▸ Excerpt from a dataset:
=-=-=-=-=

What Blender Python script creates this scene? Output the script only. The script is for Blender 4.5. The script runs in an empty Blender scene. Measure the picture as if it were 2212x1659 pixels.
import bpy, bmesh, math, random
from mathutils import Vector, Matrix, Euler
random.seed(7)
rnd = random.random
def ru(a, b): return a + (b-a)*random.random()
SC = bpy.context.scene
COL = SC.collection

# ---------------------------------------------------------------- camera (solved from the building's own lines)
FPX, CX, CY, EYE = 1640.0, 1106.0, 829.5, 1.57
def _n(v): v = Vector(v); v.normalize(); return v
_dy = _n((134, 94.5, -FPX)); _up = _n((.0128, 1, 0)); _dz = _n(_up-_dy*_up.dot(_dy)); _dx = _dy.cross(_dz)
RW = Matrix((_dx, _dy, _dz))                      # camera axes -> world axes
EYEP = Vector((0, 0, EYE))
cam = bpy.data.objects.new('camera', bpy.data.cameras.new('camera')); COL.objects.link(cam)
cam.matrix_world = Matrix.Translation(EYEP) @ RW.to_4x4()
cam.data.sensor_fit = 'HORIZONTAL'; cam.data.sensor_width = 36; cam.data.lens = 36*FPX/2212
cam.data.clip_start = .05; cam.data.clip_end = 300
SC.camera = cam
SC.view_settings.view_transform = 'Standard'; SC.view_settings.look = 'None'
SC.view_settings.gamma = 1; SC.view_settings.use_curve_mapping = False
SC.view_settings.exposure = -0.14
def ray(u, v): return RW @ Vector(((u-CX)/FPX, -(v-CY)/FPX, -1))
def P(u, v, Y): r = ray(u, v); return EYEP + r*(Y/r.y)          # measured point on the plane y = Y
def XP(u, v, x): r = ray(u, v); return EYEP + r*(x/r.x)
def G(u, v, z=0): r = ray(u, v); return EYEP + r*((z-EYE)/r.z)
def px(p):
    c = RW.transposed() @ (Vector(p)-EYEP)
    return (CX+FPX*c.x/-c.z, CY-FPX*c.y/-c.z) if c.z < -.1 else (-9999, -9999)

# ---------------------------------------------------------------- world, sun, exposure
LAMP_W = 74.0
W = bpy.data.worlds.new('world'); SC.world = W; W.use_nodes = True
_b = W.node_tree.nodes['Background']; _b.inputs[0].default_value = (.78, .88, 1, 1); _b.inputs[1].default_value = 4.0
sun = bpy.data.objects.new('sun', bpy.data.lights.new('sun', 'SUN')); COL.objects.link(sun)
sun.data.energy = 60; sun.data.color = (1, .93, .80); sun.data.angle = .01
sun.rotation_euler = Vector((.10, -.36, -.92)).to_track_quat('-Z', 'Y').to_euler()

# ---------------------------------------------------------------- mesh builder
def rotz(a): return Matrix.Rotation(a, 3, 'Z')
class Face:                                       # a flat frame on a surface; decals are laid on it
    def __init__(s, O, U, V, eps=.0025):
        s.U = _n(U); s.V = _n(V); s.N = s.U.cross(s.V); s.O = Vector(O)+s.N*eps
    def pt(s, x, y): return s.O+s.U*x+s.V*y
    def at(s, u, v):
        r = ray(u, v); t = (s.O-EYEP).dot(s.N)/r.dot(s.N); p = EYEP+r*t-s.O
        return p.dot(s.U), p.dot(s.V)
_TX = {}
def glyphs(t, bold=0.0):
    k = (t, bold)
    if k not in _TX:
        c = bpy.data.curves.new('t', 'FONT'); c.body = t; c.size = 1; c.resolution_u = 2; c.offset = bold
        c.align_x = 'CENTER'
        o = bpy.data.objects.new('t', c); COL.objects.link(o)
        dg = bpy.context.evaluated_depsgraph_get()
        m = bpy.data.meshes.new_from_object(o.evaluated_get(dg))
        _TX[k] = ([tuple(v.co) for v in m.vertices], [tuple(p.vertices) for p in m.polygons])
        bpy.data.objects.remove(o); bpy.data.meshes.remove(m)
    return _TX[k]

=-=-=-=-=

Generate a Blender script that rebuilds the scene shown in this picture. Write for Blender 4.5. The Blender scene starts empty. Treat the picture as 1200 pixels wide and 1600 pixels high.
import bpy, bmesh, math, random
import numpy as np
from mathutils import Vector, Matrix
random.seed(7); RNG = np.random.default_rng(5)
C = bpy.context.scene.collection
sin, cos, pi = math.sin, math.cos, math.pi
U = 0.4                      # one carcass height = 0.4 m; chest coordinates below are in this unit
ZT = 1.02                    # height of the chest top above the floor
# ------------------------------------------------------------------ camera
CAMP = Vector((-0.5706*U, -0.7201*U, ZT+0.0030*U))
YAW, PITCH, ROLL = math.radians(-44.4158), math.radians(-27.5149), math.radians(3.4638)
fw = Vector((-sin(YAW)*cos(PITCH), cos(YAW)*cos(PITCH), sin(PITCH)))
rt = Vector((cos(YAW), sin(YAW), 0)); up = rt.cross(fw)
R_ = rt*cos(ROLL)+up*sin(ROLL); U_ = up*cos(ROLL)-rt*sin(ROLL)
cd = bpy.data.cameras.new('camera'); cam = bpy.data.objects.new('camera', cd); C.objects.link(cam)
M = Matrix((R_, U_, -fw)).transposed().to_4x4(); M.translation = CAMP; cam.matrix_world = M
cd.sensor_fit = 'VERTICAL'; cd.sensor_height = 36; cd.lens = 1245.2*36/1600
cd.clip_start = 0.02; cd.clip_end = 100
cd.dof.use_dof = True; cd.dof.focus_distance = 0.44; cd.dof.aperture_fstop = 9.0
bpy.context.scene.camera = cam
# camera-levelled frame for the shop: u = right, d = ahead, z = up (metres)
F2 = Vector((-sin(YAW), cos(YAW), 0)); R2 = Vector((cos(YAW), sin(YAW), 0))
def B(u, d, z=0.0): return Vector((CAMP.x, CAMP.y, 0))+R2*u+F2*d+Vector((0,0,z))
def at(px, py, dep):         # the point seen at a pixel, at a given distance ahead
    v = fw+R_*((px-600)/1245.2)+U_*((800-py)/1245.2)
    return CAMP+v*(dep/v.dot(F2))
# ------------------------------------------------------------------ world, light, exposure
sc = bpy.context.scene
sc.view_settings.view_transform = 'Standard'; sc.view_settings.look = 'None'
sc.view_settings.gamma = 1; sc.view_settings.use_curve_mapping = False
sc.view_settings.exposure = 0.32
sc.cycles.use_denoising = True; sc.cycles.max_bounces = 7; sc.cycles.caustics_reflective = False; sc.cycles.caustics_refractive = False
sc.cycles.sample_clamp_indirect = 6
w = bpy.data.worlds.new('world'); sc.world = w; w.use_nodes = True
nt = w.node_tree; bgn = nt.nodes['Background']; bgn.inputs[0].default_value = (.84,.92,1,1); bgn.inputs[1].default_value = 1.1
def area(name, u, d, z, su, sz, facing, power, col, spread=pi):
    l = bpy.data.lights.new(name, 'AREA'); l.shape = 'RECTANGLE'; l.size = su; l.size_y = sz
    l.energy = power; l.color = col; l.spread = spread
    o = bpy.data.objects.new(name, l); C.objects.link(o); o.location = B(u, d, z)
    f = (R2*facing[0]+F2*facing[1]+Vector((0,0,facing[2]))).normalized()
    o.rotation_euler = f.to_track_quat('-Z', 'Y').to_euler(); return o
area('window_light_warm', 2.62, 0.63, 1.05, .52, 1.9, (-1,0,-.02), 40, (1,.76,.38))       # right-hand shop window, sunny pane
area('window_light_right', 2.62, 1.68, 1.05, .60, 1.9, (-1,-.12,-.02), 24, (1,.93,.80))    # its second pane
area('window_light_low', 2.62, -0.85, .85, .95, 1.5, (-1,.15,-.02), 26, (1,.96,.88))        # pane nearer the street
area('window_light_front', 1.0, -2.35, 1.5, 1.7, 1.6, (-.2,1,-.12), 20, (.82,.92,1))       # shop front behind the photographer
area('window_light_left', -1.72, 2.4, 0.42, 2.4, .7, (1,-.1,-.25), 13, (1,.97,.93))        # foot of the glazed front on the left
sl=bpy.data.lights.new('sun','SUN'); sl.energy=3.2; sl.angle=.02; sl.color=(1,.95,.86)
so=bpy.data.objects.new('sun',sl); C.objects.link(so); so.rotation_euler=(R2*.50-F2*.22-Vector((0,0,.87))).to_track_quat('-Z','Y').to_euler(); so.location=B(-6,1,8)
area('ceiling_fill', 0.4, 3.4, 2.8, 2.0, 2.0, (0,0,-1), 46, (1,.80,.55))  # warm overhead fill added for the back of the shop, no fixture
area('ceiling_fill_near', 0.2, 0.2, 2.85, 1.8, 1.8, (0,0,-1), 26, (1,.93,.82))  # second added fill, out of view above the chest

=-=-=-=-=

▸ To be done:
Your task is to reproduce exactly the lines beginning at the line containing "What Blender Python" and ending at the line containing "COL = SC.collection", inclusive.

▸ Output:
What Blender Python script creates this scene? Output the script only. The script is for Blender 4.5. The script runs in an empty Blender scene. Measure the picture as if it were 2212x1659 pixels.
import bpy, bmesh, math, random
from mathutils import Vector, Matrix, Euler
random.seed(7)
rnd = random.random
def ru(a, b): return a + (b-a)*random.random()
SC = bpy.context.scene
COL = SC.collection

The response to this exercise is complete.